“They should not mix on stage wearing indecent clothes and make a lot of jumps … This is Aceh province wherein the Islamic sharia is applied, so people must adjust to it.”
Sharia Alert. “Pop group falls foul of stricter religious climate in Aceh,” from The Age:
As in the rest of the world, Indonesian pop songs are about romance, but at concerts in Aceh province boys and girls better not want to hold hands and performers are warned against “erotic” jumping during songs.
As Aceh slowly recovers from the tsunami and decades of secessionist conflict, its youth is receiving a new battering from the forces of fundamentalism.
Interesting choice of words.
Last weekend a music festival began in Banda Aceh, featuring one of the nation’s most popular bands, Nidji. The event ended in chaos with Nidji’s six members sheltering from mobs in a police station before fleeing the province.

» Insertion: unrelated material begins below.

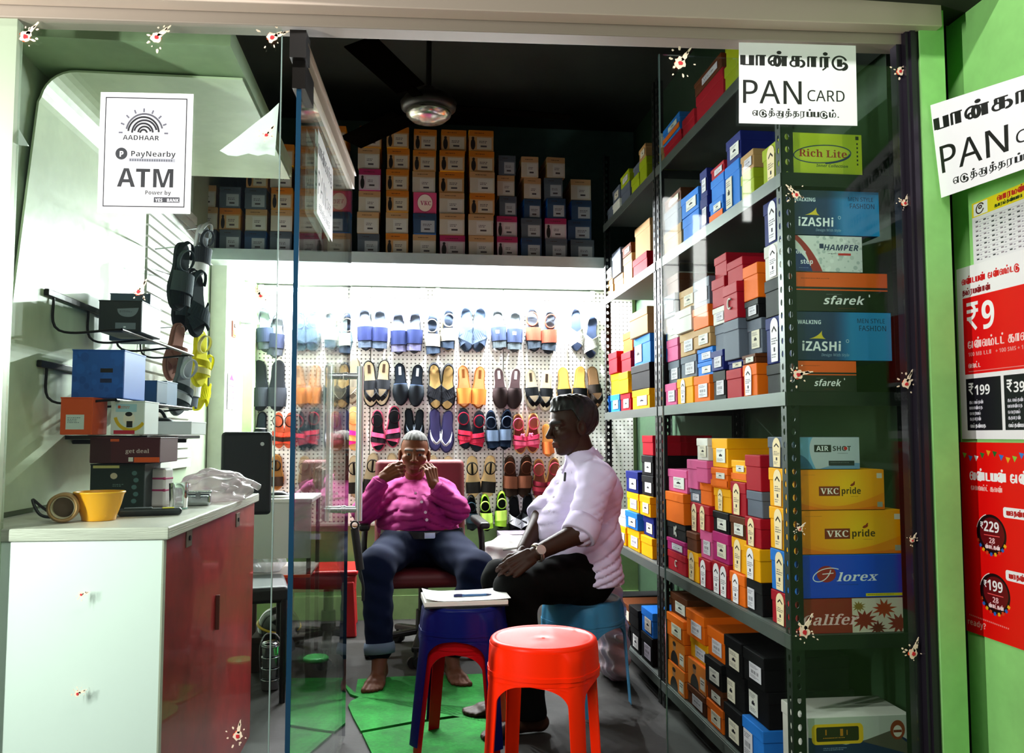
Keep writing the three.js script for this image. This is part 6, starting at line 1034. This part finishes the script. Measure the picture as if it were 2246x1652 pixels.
const blob = (bones, k, cell, extra) => { const f0 = fieldOf(bones, k), f = extra ? (x, y, z) => extra(f0(x, y, z), x, y, z) : f0, [lo, hi] = bounds(bones, 0.03); return netSurface(f, lo, hi, cell); };
const frameM = (p, yaw, pitch, roll, s = 1) => new THREE.Matrix4().compose(p, new THREE.Quaternion().setFromEuler(new THREE.Euler(pitch, yaw, roll, 'YXZ')), V(s, s, s));
function collar(center, axis, front, r, h, m, parent) {        // shirt collar: a folded band round the neck with two points
  const A = axis.clone().normalize(), Fd = front.clone().addScaledVector(A, -front.dot(A)).normalize(), Sd = A.clone().cross(Fd), ring = [], nor = [];
  for (let i = 0; i <= 26; i++) { const a = 0.35 + (Math.PI * 2 - 0.7) * i / 26, k = Math.pow(Math.abs(Math.cos(a / 2 * 0.999)), 3); ring.push(center.clone().addScaledVector(Fd, Math.cos(a) * r * 1.08).addScaledVector(Sd, Math.sin(a) * r).addScaledVector(A, -k * 0.02)); nor.push(Fd.clone().multiplyScalar(Math.cos(a)).addScaledVector(Sd, Math.sin(a)).addScaledVector(A, 0.55)); }
  part('collar', ribbon(ring, nor, (u) => h * (1 + 0.55 * Math.pow(Math.abs(u - 0.5) * 2, 5)), 0.006), m, parent);
}

// ---- man in the purple shirt, leaning back in the office chair
{
  const skin = '#6a3a20', p = thing('person', 'barefoot man in magenta shirt and rolled jeans leaning back, both hands at his face', 'person');
  const mid = (a, b, t = 0.5) => a.clone().lerp(b, t);
  const hipR = at(890, 1186, 4.36), hipL = at(962, 1186, 4.36), hips = mid(hipR, hipL), chest = at(917, 1098, 4.53), neck = at(911, 1060, 4.575), eye = at(909, 996, 4.50);
  const shR = at(864, 1082, 4.55), shL = at(972, 1080, 4.55), elR = at(799, 1122, 4.36), elL = at(1004, 1118, 4.34), wrR = at(836, 1054, 4.345), wrL = at(955, 1068, 4.33);
  const knR = at(826, 1240, 3.98), knL = at(1046, 1250, 3.96), anR = at(833, 1442, 3.93), anL = at(990, 1436, 3.97), toR = at(810, 1500, 3.72), toL = at(1030, 1504, 3.7);
  const colR = at(877, 1150, 4.44), colL = at(955, 1150, 4.44), belly = at(920, 1140, 4.37);
  const torso = (g) => [bone(hipR, colR, 0.105 + g, 0.105 + g), bone(hipL, colL, 0.105 + g, 0.105 + g), bone(colR, mid(shR, chest, 0.35), 0.105 + g, 0.078 + g), bone(colL, mid(shL, chest, 0.35), 0.105 + g, 0.078 + g), bone(belly, chest, 0.115 + g, 0.1 + g), bone(shR, shL, 0.062 + g, 0.062 + g), bone(chest, neck, 0.085 + g, 0.055 + g), bone(mid(shR, neck, 0.2), mid(shL, neck, 0.8), 0.052 + g, 0.05 + g), bone(mid(shL, neck, 0.2), neck, 0.05 + g, 0.05 + g)];
  const armsUp = (g) => [bone(shR, elR, 0.055 + g, 0.043 + g), bone(shL, elL, 0.055 + g, 0.043 + g), bone(elR, wrR, 0.041 + g, 0.027 + g), bone(elL, wrL, 0.041 + g, 0.027 + g)];
  const legs = (g) => [bone(hipR, knR, 0.088 + g, 0.06 + g), bone(hipL, knL, 0.088 + g, 0.06 + g), bone(knR, anR, 0.057 + g, 0.036 + g), bone(knL, anL, 0.057 + g, 0.036 + g)];
  const head = frameM(eye, -0.02 + 0.02, 0.02, -0.04, 0.93), HP = (x, y, z) => V(x, y, z).applyMatrix4(head);
  const body = blob([...torso(-0.012), ...armsUp(-0.006), ...legs(-0.008), bone(neck, HP(0, -0.06, -0.01), 0.052, 0.05)], 0.03, 0.012);
  const handR = blob(handBones(mid(elR, wrR, 1.08), V(0.7, 0.42, -0.12), V(0.28, -0.25, -0.9), true, [0.55, 0.6, 0.7, 0.8], 1.0), 0.007, 0.0036), handL = blob(handBones(mid(elL, wrL, 1.06), V(-0.2, 0.95, -0.1), V(-0.62, -0.05, -0.75), false, [0.9, 0.85, 0.85, 0.9], 1.0), 0.007, 0.0036);
  const feet = [blob(footBones(anR, toR, true), 0.009, 0.004), blob(footBones(anL, toL, false), 0.009, 0.004)];
  part('body', mergeGeometries([paintBody(body, skin), makeHead(head, skin, '#241a14', '#7c4038'), paintBody(handR, skin), paintBody(handL, skin), ...feet.map((f) => paintBody(f, '#5c3420'))]), skinM, p);
  part('hair', netSurface(hairField(-0.03, 0.0035, 0.078), V(-0.1, -0.06, -0.13), V(0.1, 0.15, 0.12), 0.004).applyMatrix4(head), mat('#4a4744', 0.85), p, 'short greying hair');
  const cloth = mat('#960668', 0.85);
  const fold = (d, x, y, z) => { const s = Math.sin(y * 74 + Math.abs(x - 0.06) * 40 + z * 16 + 2 * Math.sin(x * 14)), k = Math.min(1, Math.max(0.15, (0.95 - y) * 5)); return d + 0.011 * (1 - Math.abs(s)) * (1 - Math.abs(s)) * k - 0.004 * k + 0.0035 * Math.sin(x * 70 + y * 30) * Math.sin(z * 50 - y * 40); };
  const shirt = part('shirt', blob([...torso(0.004), bone(shR, elR, 0.066, 0.056), bone(shL, elL, 0.066, 0.056), bone(elR, mid(elR, wrR, 0.84), 0.056, 0.046), bone(elL, mid(elL, wrL, 0.8), 0.056, 0.046)], 0.028, 0.0085, (d, x, y, z) => Math.max(fold(d, x, y, z), hips.y + 0.015 - y)), cloth, p, 'magenta button-up shirt');
  collar(neck.clone().add(V(0, 0.012, 0.0)), mid(neck, HP(0, -0.08, 0)).sub(chest), V(0, -0.2, 1), 0.068, 0.045, cloth, shirt);
  const sf = fieldOf([...torso(0.004), bone(shR, elR, 0.066, 0.056), bone(shL, elL, 0.066, 0.056)], 0.028), front = (px, py) => { const q = at(px, py, 4.0); for (let i = 0; i < 80; i++) { const d = fold(sf(q.x, q.y, q.z), q.x, q.y, q.z); q.z -= Math.max(0.0006, d * 0.8); if (d < 0.0008) break; } return q; };
  const down = [front(912, 1094), front(926, 1112), front(935, 1135), front(938, 1152)];
  part('button_placket', ribbon([front(908, 1080), front(912, 1094), front(920, 1103), front(926, 1112), front(931, 1124), front(935, 1135), front(938, 1152)].map((q) => q.add(V(0, 0, 0.001))), [0, 1, 2, 3, 4, 5, 6].map(() => V(0, 0.15, 1)), 0.03, 0.003), cloth, shirt);
  for (const q of down) part('button', moved(cyl(0.0075, 0.0075, 0.004, 14), q.x, q.y, q.z + 0.005, Math.PI / 2), mat('#f6d8ec', 0.3), shirt);
  for (const [e, w, t] of [[elR, wrR, 0.84], [elL, wrL, 0.8]]) { const c = mid(e, w, t), dir = w.clone().sub(e).normalize(), g = new THREE.CylinderGeometry(0.044, 0.047, 0.05, 24, 1, false); g.applyQuaternion(new THREE.Quaternion().setFromUnitVectors(V(0, 1, 0), dir)); g.translate(c.x, c.y, c.z); part('cuff', g, cloth, shirt); }
  const denim = mat('#08112a', 0.95, 0, { specularIntensity: 0.3 });
  const jeans = part('jeans', blob([bone(hipR, hipL, 0.128), bone(hipR, knR, 0.108, 0.078), bone(hipL, knL, 0.108, 0.078), bone(knR, mid(knR, anR, 0.9), 0.076, 0.06), bone(knL, mid(knL, anL, 0.9), 0.076, 0.06)], 0.035, 0.01, (d, x, y, z) => Math.max(d + 0.003 * Math.sin(y * 80 + x * 30) * Math.sin(z * 36), y - hips.y - 0.06)), denim, p, 'dark blue jeans');
  for (const [k, a] of [[knR, anR], [knL, anL]]) { const c = mid(k, a, 0.9), dir = a.clone().sub(k).normalize(), g = lathe([[0.05, -0.022], [0.068, -0.022], [0.071, 0], [0.067, 0.024], [0.05, 0.024]], 28); g.applyQuaternion(new THREE.Quaternion().setFromUnitVectors(V(0, -1, 0), dir)); g.translate(c.x, c.y, c.z); part('turned_up_hem', g, mat('#59687c', 0.9), jeans); }
  const belt = part('belt', (() => { const ring = [], n = []; for (let i = 0; i <= 30; i++) { const a = -0.2 + Math.PI * 1.4 * i / 30 - Math.PI * 0.2; const q = V(Math.cos(a) * 0.205, 0, Math.sin(a) * 0.142); ring.push(hips.clone().add(V(q.x, 0.043, q.z + 0.01))); n.push(V(Math.cos(a), 0.1, Math.sin(a))); } return ribbon(ring, n, 0.034, 0.005); })(), mat('#0c0a0a', 0.4), p);
  part('buckle', moved(rbox(0.055, 0.03, 0.005, 0.002), hips.x + 0.035, hips.y + 0.042, hips.z + 0.155), mat('#d4d6d8', 0.2, 1), belt);
}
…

Radical Muslims had complained the festival had encouraged promiscuity and breached sharia (Islamic law) by failing to segregate the audience by gender.
Police closed the festival after one night at the request of the Banda Aceh Ulema Council, the provincial capital’s leading religious authority.
Future concerts will face even tougher sanctions, council head Bardad told The Age yesterday. Not only must audiences be strictly segregated, but male and female band members cannot perform together.
“They should not mix on stage wearing indecent clothes and make a lot of jumps,” he said. “This is Aceh province wherein the Islamic sharia is applied, so people must adjust to it.”
A fatwa (religious decision) covering entertainment activities must be enforced across the province, Mr Bardad said. “According to the fatwa it is not only the spectators that should not mix between opposite sexes but the performers themselves.”
It was not natural for unmarried couples to associate in public, he said.
Nidji’s manager, Agung Febryanto, said the cancellation was a lost opportunity and the band had planned to adjust its performance to respect Aceh’s culture. “We would not do a lot of jumps on stage, we would be more polite and we would engage in conversations with Islamic nuance with the fans,” Mr Febryanto said. “But, well, this is what we got.”
The band spent one night at the local police headquarters, as no hotels would accommodate them due to fear of fundamentalist mobs.
UPDATE: More on what set off the mobs, from Indonesia Matters (with thanks to Shiva):
Singer Rebecca Soejati Reijman, who is from the Netherlands, was performing on stage in Banda Aceh on 26th August in front of 4,000 people in support of the Jakarta-based band “Nidji” when the head covering that she was obliged to wear in the sharia-law province got caught in the wind and fell off, revealing her head, and the hair on top of it.
Because of this she had to leave the stage and the concert ended abruptly.